Kondisi ini akhirnya mendorong supir memintaku turun dan berjalan kaki di jalan penuh lumpur. Perjalanan terasa panjang dan membosankan. Perasaan was was menghantuiku. Hatiku berkata "kenapa perjalanan ini tidak sampai-sampai".
Melihat ini, sopir lekas mengajakku bercakap selama perjalanan. Saya memperbaiki tempat duduk karena perjalannan berbelok belok. Kini, kami sendirian di tengah sepinya hutan dan rerimbunan pohon di pegunungan.
Tiba-tiba supir menunjuk ke jalan tanah berwarna putih dari kejauhan yang berarti keterjangkauan tujuan di depan.
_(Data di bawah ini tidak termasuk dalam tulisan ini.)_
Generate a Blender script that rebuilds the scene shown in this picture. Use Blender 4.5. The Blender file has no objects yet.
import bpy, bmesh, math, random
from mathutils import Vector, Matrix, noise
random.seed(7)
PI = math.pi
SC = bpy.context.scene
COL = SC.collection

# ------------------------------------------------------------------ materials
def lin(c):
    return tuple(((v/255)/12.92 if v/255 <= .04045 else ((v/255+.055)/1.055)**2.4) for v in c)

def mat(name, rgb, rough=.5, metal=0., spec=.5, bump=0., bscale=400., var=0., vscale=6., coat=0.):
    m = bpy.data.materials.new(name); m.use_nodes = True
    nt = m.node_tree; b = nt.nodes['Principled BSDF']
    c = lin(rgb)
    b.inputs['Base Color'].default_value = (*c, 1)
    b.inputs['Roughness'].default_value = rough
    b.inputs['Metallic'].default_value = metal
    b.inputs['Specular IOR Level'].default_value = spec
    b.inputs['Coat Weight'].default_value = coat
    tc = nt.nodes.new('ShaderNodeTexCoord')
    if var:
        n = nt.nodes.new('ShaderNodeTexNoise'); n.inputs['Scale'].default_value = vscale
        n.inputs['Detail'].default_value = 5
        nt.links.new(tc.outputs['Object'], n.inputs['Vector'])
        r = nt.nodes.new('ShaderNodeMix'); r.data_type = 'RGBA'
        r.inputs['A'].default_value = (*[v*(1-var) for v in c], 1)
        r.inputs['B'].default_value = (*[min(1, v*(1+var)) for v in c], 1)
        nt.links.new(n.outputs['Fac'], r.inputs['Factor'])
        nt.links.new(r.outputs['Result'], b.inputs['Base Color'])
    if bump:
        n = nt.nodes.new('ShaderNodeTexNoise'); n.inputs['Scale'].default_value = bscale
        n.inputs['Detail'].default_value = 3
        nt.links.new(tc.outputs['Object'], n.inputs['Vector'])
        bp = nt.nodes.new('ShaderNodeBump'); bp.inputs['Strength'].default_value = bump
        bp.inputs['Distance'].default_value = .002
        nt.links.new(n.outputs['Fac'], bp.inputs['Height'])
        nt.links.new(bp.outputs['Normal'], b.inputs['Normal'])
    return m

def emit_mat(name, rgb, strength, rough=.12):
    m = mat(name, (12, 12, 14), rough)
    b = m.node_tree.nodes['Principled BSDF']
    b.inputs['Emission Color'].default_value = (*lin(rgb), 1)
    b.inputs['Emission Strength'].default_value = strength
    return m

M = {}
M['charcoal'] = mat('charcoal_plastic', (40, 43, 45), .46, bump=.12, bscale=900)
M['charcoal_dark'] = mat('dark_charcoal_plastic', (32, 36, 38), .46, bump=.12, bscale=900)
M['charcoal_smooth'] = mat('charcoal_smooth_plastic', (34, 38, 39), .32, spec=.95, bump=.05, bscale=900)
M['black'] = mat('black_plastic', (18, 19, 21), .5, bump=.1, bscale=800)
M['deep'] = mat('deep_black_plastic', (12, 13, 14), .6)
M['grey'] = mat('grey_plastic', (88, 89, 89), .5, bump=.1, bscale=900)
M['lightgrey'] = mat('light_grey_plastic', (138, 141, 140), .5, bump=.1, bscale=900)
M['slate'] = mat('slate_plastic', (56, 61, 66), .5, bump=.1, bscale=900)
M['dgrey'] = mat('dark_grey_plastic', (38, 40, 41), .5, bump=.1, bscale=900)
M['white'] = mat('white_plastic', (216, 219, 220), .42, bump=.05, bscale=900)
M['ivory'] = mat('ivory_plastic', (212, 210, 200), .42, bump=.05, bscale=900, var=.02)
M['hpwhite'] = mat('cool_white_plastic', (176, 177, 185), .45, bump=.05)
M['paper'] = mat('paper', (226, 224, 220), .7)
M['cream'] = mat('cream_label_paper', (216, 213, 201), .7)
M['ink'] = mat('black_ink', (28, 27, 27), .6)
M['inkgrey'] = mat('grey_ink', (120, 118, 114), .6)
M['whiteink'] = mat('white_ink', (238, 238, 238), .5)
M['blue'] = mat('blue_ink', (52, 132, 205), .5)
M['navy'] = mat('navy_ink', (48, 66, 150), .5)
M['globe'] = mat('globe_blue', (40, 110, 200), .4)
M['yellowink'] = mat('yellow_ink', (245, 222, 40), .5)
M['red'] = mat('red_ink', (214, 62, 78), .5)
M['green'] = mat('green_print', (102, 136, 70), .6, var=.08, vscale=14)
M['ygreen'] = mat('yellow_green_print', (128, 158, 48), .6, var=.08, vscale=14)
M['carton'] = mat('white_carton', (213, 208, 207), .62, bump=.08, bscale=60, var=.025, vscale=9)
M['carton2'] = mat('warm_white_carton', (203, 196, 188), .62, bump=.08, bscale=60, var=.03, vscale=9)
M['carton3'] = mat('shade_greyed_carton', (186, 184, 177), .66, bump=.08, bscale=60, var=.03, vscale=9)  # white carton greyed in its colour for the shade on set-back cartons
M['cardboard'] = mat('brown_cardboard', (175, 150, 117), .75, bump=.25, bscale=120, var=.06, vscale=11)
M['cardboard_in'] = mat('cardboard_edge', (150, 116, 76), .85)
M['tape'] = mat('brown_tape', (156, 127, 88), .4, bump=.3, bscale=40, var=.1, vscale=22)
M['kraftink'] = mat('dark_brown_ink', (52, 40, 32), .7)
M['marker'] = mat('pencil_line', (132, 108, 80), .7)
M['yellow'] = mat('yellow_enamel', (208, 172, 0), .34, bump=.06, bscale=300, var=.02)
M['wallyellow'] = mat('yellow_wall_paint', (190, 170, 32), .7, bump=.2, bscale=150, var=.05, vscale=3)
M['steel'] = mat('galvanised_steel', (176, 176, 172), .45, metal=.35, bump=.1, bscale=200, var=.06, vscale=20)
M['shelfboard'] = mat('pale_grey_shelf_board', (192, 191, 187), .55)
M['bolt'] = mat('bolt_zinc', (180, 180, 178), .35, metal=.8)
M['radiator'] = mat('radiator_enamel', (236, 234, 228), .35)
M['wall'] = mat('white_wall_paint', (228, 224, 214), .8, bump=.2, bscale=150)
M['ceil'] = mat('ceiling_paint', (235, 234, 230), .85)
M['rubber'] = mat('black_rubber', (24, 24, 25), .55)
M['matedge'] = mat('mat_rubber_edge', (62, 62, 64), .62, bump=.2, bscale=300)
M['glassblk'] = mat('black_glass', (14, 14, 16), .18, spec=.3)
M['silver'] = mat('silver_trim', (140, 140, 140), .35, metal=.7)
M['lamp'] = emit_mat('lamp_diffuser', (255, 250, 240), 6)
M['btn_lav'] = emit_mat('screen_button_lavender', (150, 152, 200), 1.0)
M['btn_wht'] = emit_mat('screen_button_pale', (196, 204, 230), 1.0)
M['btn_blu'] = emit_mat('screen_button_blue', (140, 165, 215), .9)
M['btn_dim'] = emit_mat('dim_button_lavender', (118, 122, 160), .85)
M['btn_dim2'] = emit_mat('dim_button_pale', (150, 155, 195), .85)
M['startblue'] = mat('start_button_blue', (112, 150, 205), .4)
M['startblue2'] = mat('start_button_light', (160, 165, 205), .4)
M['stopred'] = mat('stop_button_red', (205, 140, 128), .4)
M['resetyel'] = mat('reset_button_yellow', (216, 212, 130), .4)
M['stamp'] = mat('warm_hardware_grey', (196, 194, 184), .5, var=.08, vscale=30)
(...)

Hatiku berkata, "Oh masih jauhkah itu lokasi yang hendak kita tuju ?".
Sampailah kami di perkampungan awal dimana kehidupan berdenyut. Beberapa rumah panggung dari kayu terlihat dari jalan. Inilah Tobadak 3 sebagai kampung tetangga, ungkap sopir ojek. Artinya masih ada permukiman Tobadak 4,5,6,7 hingga 8. Jalan akses kendaraan tetap berliku dan turun naik. Kami berhati-hati melewatinya.
Sampai kami melewati gapura bertulis, "selamat datang di desa Sejati". Alhamdulillah. Darinya masih 3 kilometer ke areal permukiman warga. Setelah sopir meletakan barang bawaan di rumahnya, kendaraanku ringan hingga ke rumah pak dusun sebagai lokasi menginap. Desa Sejati akronim "Sulawesi, Jawa, Timor" yang menandakan asal muasal penduduknya. Ketiga etnis tersebut mempunyai cerita ikhwal kedatangannya.
Yang menarikku, hikayat warga Eks Tim-Tim. Di sela-sela ngopi di malam di teras rumah panggung, saya berbincang dengan beberapa warga senior eks tim-tim.
Cerita awalnya dimulai saat mereka bermukim di Lokasi Penampungan, Makasar, setelah pengumuman refrendum antara integrasi dan kemerdekaan tahun 2000.
Kala itu, pemerintah RI memberi pilihan kepada warga untuk bertransmigrasi ke suatu daerah di Sulawesi Selatan. Tobadak yang berlokasi di Sulawesi Selatan kala itu dan kemudian dimekarkan menjadi provinsi Sulawesi Barat.